>> start Provided data
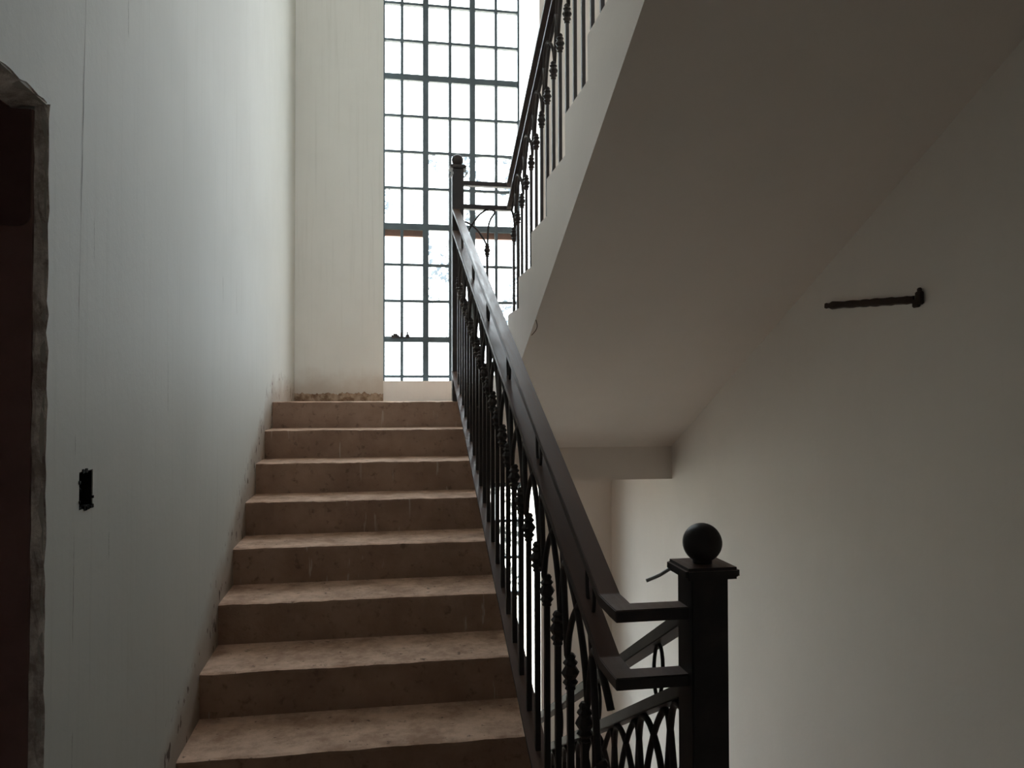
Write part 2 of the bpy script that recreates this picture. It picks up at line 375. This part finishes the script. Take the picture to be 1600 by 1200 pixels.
# ------------------------------------------------------------------ windows
def make_window(name, rows, label, strips, z_low, z_high):
    w = thing(name, (.63, YW, z_low), label, 'window', kind='structure')
    k_ = .8985
    cols = [(BX0 + .006, .014), (.221 * k_, .021), (.415 * k_, .042), (.616 * k_, .021), (.803 * k_, .042), (1.002 * k_, .021), (1.193 * k_, .016)]
    rows = [(EYE + (z - EYE) * k_, wd * 1.12) for z, wd in rows]; strips = [(x0 * k_, x1 * k_, EYE + (z0 - EYE) * k_, EYE + (z1 - EYE) * k_) for x0, x1, z0, z1 in strips]
    yb = YW
    for x, wd in cols: adopt(box('mullion' if wd > .03 else 'glazing_bar', (x - wd / 2, yb - .018, z_low), (x + wd / 2, yb + .018, z_high), 'steel_blue'), w)
    for z, wd in rows: adopt(box('transom' if wd > .03 else 'glazing_bar', (BX0, yb - .015, z - wd / 2), (1.193 * k_ + .006, yb + .015, z + wd / 2), 'steel_blue'), w)
    zs = [z_low] + [z for z, _ in rows]
    if z_high - zs[-1] > .08: zs.append(z_high)
    unit = {}
    for i in range(6):
        for j in range(len(zs) - 1):
            if zs[j + 1] - zs[j] < .1: continue
            x0, x1, z0, z1 = cols[i][0], cols[i + 1][0], zs[j], zs[j + 1]
            dirty = i in (2, 3) or (i >= 4) 
            if z0 > 3.4 or (i < 2): dirty = (i < 2 and 2.8 < z0 < 3.0)
            q = 'glass_dirty' if dirty else 'glass'
            if q not in unit:
                me = bpy.data.meshes.new('pane'); bm = bmesh.new(); bmesh.ops.create_cube(bm, size=1); bm.to_mesh(me); bm.free(); me.materials.append(M[q]); unit[q] = me
            o = link(bpy.data.objects.new('pane', unit[q])); o.location = ((x0 + x1) / 2, yb, (z0 + z1) / 2); o.scale = (x1 - x0, .004, z1 - z0); adopt(o, w)
    adopt(box('side_pane', (1.193 * k_ + .006, yb - .002, z_low), (BX1, yb + .002, z_high), 'glass'), w)
    for x0, x1, z0, z1 in strips:
        adopt(box('casement_rail', (x0, yb + .02, z0), (x1, yb + .06, z1), 'wood', bevel=.003), w)
    return w
R1 = [(1.782, .018), (2.085, .036), (2.399, .017), (2.697, .017), (3.012, .040), (3.328, .017), (3.628, .017), (3.924, .017), (4.246, .040), (4.548, .017), (4.856, .017), (5.16, .017), (5.46, .04), (5.77, .017)]
w1 = make_window('window_1', R1, 'tall blue-grey steel window of many small panes above the landing', [(.075, .40, 2.938, 2.990), (.82, 1.185, 2.938, 2.990)], 1.727, 5.47)
m = MB()
for x0, x1, z0, z1, dy in ((.135, .20, 2.10, 2.118, .02), (.15, .185, 2.115, 2.128, .026), (.208, .222, 2.10, 2.14, .026), (.25, .282, 2.10, 2.122, .026), (.26, .272, 2.118, 2.145, .03), (.14, .28, 2.094, 2.104, .02)):
    m.box((x0 * .8985, YW - dy - .012, EYE + (z0 - EYE) * .8985), (x1 * .8985, YW - dy + .014, EYE + (z1 - EYE) * .8985))
adopt(m.build('latch', 'metal', bevel=.002), w1)
R2 = [(.884 - .302 * i, .017 if i % 3 else .03) for i in range(9)]
make_window('window_2', R2, 'lower steel window glimpsed between the balusters under the landing', [], -1.40, .985)

w3 = thing('fill_window', ((FILL_WIN[0] + FILL_WIN[1]) / 2, BACK - .1, FILL_WIN[2]), 'added fill-light window in the wall behind the viewer, out of view', 'window', kind='structure')
for i in range(4):
    x = FILL_WIN[0] + (FILL_WIN[1] - FILL_WIN[0]) * i / 3; adopt(box('glazing_bar', (x - .02, BACK - .12, FILL_WIN[2]), (x + .02, BACK - .08, FILL_WIN[3]), 'steel_blue'), w3)
    if i < 3: adopt(box('pane', (x + .02, BACK - .103, FILL_WIN[2]), (x + (FILL_WIN[1] - FILL_WIN[0]) / 3 - .02, BACK - .097, FILL_WIN[3]), 'glass'), w3)  # panes of the added fill-light window

# ------------------------------------------------------------------ ironwork
def newel(x, y, zb, ztop, label, group='black iron newel posts with ball finials'):
    w = .065
    r = thing('newel_post', (x, y, zb), label, 'newel post', group)
    adopt(box('shaft', (x - w / 2, y - w / 2, zb), (x + w / 2, y + w / 2, ztop - .018), 'metal', bevel=.003), r)
    c = adopt(box('cap', (x - .0475, y - .0475, ztop - .020), (x + .0475, y + .0475, ztop), 'rail', bevel=.005), r)
    m = MB(); R0 = .0335; zc = .0345
    m.lathe([(.016, -.001), (.0165, .004)] + [(R0 * math.cos(a), zc + R0 * math.sin(a)) for a in [math.radians(-62 + 152 * i / 18) for i in range(18)]] + [(.0005, zc + R0)], (x, y, ztop), 28)
    adopt(m.build('ball_finial', 'metal', smooth=True), r)
    return r
nw = newel(.555, 1.2825, 0, 1.312, 'near black iron newel post with ball finial at the foot of the stairs')
m = MB(); m.tube([(.516, 1.325, 1.296), (.496, 1.33, 1.283), (.474, 1.338, 1.272)], .0032, 8); adopt(m.build('rod', 'pale_grey'), nw)
fn = newel(.470, 4.50, ZL, 2.935, 'far black iron newel post with ball finial on the landing before the window')
for x, s_ in ((.430, -1), (.512, 1)):
    m = MB()
    for k in range(5):
        a = x + random.uniform(-.008, .008); z = 2.918 - .012 * k; q = .010 * (1 - k / 7)
        m.add([(a - q, 4.462, z), (a + q, 4.46, z - .002), (a + q * .6 - s_ * .004, 4.459, z - .016), (a - q * .8, 4.463, z - .014),
               (a - q, 4.464, z), (a + q, 4.462, z - .002), (a + q * .6 - s_ * .004, 4.461, z - .016), (a - q * .8, 4.465, z - .014)],
              [(0, 1, 2, 3), (7, 6, 5, 4), (0, 4, 5, 1), (1, 5, 6, 2), (2, 6, 7, 3), (3, 7, 4, 0)])
    adopt(m.build('pale_flakes', 'pale_grey'), fn)  # small pale tatters just below the cap corners
newel(.470, 4.50, BOT, BOT + 1.353, 'black iron newel post down on the lower landing, behind the balusters')

COLLAR = [(.008, -.040), (.0125, -.036), (.0105, -.030), (.0175, -.022), (.0115, -.015), (.0150, -.010), (.0205, -.001), (.0150, .008), (.0115, .013), (.0170, .020), (.0105, .027), (.0130, .033), (.008, .040)]
def baluster(root, X, Y, zb, zc):
    m = MB(); h = .007; m.box((X - h, Y - h, zb), (X + h, Y + h, zc)); b = adopt(m.build('baluster', 'metal'), root)
    m = MB(); m.lathe(COLLAR, (X, Y, zc), 8); c = adopt(m.build('collar', 'metal'), root)
    c.parent = b; c.matrix_parent_inverse = Matrix.Identity(4)   # the baluster mesh is written in world coordinates
    return b
def railing(root, Xf, y0, y1, ztop, zlow_fn, ys, rings, gap=.125, bottom=None, ext_arch=0, wr=.040):
    """sloping part of a railing: ztop(Y) upper face of the handrail."""
    dz = lambda Y: ztop(Y) - .010
    d2 = lambda Y: ztop(Y) - gap - .010
    if bottom:
        m = MB(); m.bar([(Xf(y), y, bottom(y) - .006) for y in (y0, y1)], .050, .012); adopt(m.build('bottom_rail', 'rail'), root)
    zc = lambda Y: d2(Y) - .245
    for Y in ys: baluster(root, Xf(Y), Y, zlow_fn(Y), zc(Y))
    sp_ = abs(ys[1] - ys[0])
    lo, hi = min(ys), max(ys)
    a = lo - sp_
    while a < hi + .01:
        # pointed arch springing from the collar at a, crossing its neighbour, down to the collar two bars on
        m = MB(); pts = []
        for i in range(17):
            u = i / 16; Y = a + 2 * sp_ * u
            if Y < lo - .6 * sp_ or Y > hi + .6 * sp_: continue
            h = math.sin(math.pi * u) ** .75 if 0 < u < 1 else 0
            base = zc(a) + (zc(a + 2 * sp_) - zc(a)) * u
            apex = d2(Y) - .018
            off = .0065 * (1 if round((a - lo) / sp_) % 2 else -1) * math.cos(2 * math.pi * u)
            pts.append((Xf(Y) + off, Y, (base + .035) * (1 - h) + apex * h))
        if len(pts) > 2:
            m.tube(pts, .0075, 6); adopt(m.build('arch', 'metal', smooth=True), root)
        a += sp_
    for Y in rings:
        m = MB(); zmid = (dz(Y) + d2(Y)) / 2; sl = (dz(Y + .01) - dz(Y - .01)) / .02
        pts = [(Xf(Y), Y + .026 * math.cos(c), zmid + sl * .026 * math.cos(c) + .054 * math.sin(c)) for c in [2 * math.pi * i / 20 for i in range(20)]]
        m.tube(pts, .0042, 6, closed=True); adopt(m.build('oval_ring', 'metal', smooth=True), root)
    return dz, d2
def two_rails(root, paths, w=.040, h=.020):
    for nm, pts, rights in paths:
        m = MB(); m.bar(pts, w, h, right=lambda i: rights[i]); adopt(m.build(nm, 'rail', bevel=.0015), root)
V = Vector; PX = V((1, 0, 0)); PY = V((0, -1, 0))
# -- railing of the left flight
RL = thing('stair_railing', (.44, 1.30, 0), 'black iron railing with interlaced arches along the rising left flight', 'railing')
Xa = lambda Y: .415 + (.457 - .415) * (Y - 1.33) / 3.09
zt = lambda Y: 1.235 + (2.66 - 1.235) * (Y - 1.36) / 3.06
bot = lambda Y: .667 + .446 * (Y - 2.035)
ys = [4.30 - .125 * i for i in range(24)]
dz, d2 = railing(RL, Xa, 1.36, 4.47, zt, lambda Y: bot(Y) - .004, ys, [1.50, 2.02, 2.53, 3.05, 3.57, 4.10], .125, bot)
for nm, fz, zs in (('handrail', dz, 1.242), ('lower_rail', d2, 1.130)):
    m = MB(); xa = Xa(1.3)
    m.bar([(xa, 1.298, zs - .010), (Xa(1.37), 1.37, max(fz(1.37), zs - .008)), (Xa(4.47), 4.47, fz(4.47))], .040, .020)
    adopt(m.build(nm, 'rail', bevel=.0015), RL)
    m = MB(); m.bar([(xa - .020, 1.286, zs - .010), (.5235, 1.286, zs - .010)], .044, .0205, right=V((0, -1, 0))); adopt(m.build(nm + '_end', 'rail', bevel=.0015), RL)
# -- railing of the upper flight
RU = thing('stair_railing', (.77, 4.46, ZL), 'black iron railing with interlaced arches along the upper flight', 'railing')
Xu = lambda Y: .77
zu = lambda Y: 2.845 + .515 * (4.46 - Y)
def tread_u(Y):
    k = max(0, math.floor((Y11 - Y) / GO) + 1); return ZL + RISE * min(k, 11)
ysu = [4.34 - .125 * i for i in range(22)]
dzu, d2u = railing(RU, Xu, 4.46, 1.60, zu, tread_u, ysu, [4.15 - .52 * i for i in range(5)], .135)
for nm, fz, zs in (('handrail', dzu, 2.845), ('lower_rail', d2u, 2.710)):
    m = MB(); m.bar([(.77, 1.60, fz(1.60)), (.77, 4.44, fz(4.44)), (.77, 4.475, zs - .010)], .040, .020); adopt(m.build(nm, 'rail', bevel=.0015), RU)
    m = MB(); m.bar([(.502, 4.495, zs - .010), (.79, 4.495, zs - .010)], .040, .026, right=V((0, -1, 0))); adopt(m.build(nm + '_end', 'rail', bevel=.0015), RU)
baluster(RU, .641, 4.495, ZL, 2.455)
def curve(pts, n=6):
    out = []; P = [V(p) for p in pts]; P = [2 * P[0] - P[1]] + P + [2 * P[-1] - P[-2]]
    for i in range(1, len(P) - 2):
        for k in range(n):
            t_ = k / n; a, b, c, e = P[i - 1], P[i], P[i + 1], P[i + 2]
            out.append(.5 * ((2 * b) + (c - a) * t_ + (2 * a - 5 * b + 4 * c - e) * t_ ** 2 + (3 * b - a - 3 * c + e) * t_ ** 3))
    return out + [P[-2]]
for pts in ([(.503, 2.615), (.526, 2.611), (.552, 2.596), (.585, 2.569), (.622, 2.516), (.638, 2.485)],
            [(.520, 2.54), (.548, 2.59), (.593, 2.655), (.640, 2.688), (.665, 2.690)],
            [(.655, 2.692), (.686, 2.678), (.662, 2.635), (.649, 2.59), (.643, 2.485)]):
    m = MB(); m.tube(curve([(x, 4.495 - (.008 if pts[0][0] == .520 else 0), z) for x, z in pts]), .0055, 6); adopt(m.build('arch', 'metal', smooth=True), RU)
# -- railing of the lower flight, fixed straight to the back of the near newel
RD = thing('stair_railing', (.60, 1.40, 0), 'black iron railing descending behind the near newel post', 'railing')
Xd = lambda Y: .562 + .04 * (Y - 1.3)
zd = lambda Y: 1.168 - .51 * (Y - 1.44)
def tread_d(Y):
    k = max(0, math.floor((Y - 1.463) / GO) + 1); return -RISE * min(k, 11)
ysd = [1.42 + .105 * i for i in range(29)]
dzd, d2d = railing(RD, Xd, 1.44, 4.44, zd, tread_d, ysd, [1.545 + .52 * i for i in range(6)], .130)
for nm, fz, zs in (('handrail', dzd, 1.236), ('lower_rail', d2d, 1.101)):
    m = MB(); m.bar([(Xd(1.314), 1.314, fz(1.314)), (Xd(4.47), 4.47, fz(4.47))], .040, .026); adopt(m.build(nm, 'rail', bevel=.0015), RD)
    m = MB(); m.bar([(.5025, 4.49, fz(4.47)), (.71, 4.49, fz(4.47))], .040, .020, right=V((0, -1, 0))); adopt(m.build(nm + '_end', 'rail', bevel=.0015), RD)

# ------------------------------------------------------------------ conduit chase on the right wall
cc = thing('conduit_stub', (XR, 2.5, 1.93), 'dark brown conduit strip ending in a small box on the right wall', 'conduit')
m = MB(); n = 26; L = []; f = []
for i in range(n + 1):
    u = i / n; y = 2.812 - (2.812 - 2.30) * u; z = 1.955 - .040 * u; hh = (.0135 if u > .04 else .009) * (1 + random.uniform(-.12, .12))
    if u < .12: hh *= 1.15
    L += [(XR - .001, y, z + hh), (XR - .008, y, z + hh * .7), (XR - .009, y, z - hh * .7), (XR - .001, y, z - hh)]
for i in range(n):
    for k in range(3): f.append((4 * i + k, 4 * i + k + 1, 4 * i + 5 + k, 4 * i + 4 + k))
f += [(0, 1, 2, 3), tuple(4 * n + k for k in (3, 2, 1, 0))]
adopt(mesh_obj('strip', L, f, 'conduit'), cc)
m = MB(); m.box((XR - .014, 2.254, 1.895), (XR - .001, 2.285, 1.938)); m.box((XR - .012, 2.262, 1.935), (XR - .001, 2.278, 1.950)); m.box((XR - .012, 2.27, 1.888), (XR - .001, 2.302, 1.915))
adopt(m.build('junction_box', 'conduit', bevel=.003), cc)
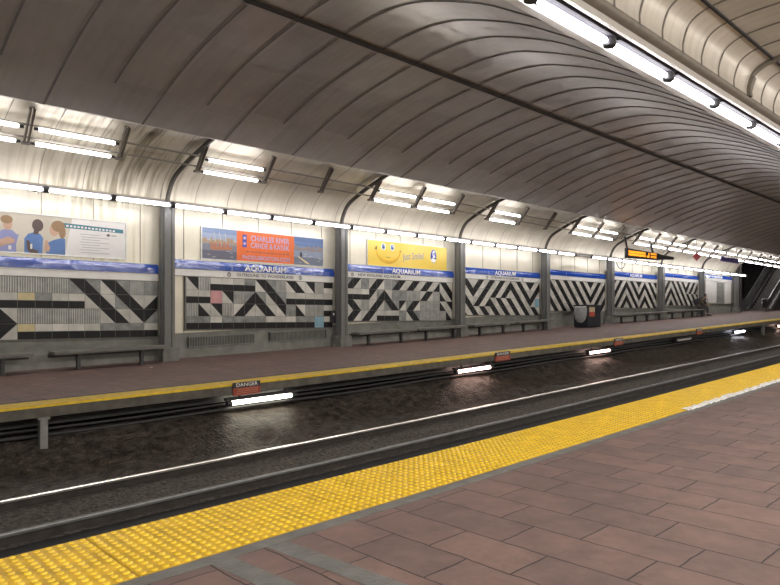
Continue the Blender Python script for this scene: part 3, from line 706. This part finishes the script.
>> end Provided data
Challenge:
Pull every line containing the word "this" out of the material.

Reply to the task:
Write part 2 of the bpy script that recreates this picture. It picks up at line 375. This part finishes the script. Take the picture to be 1600 by 1200 pixels.
Continue the Blender Python script for this scene: part 3, from line 706. This part finishes the script.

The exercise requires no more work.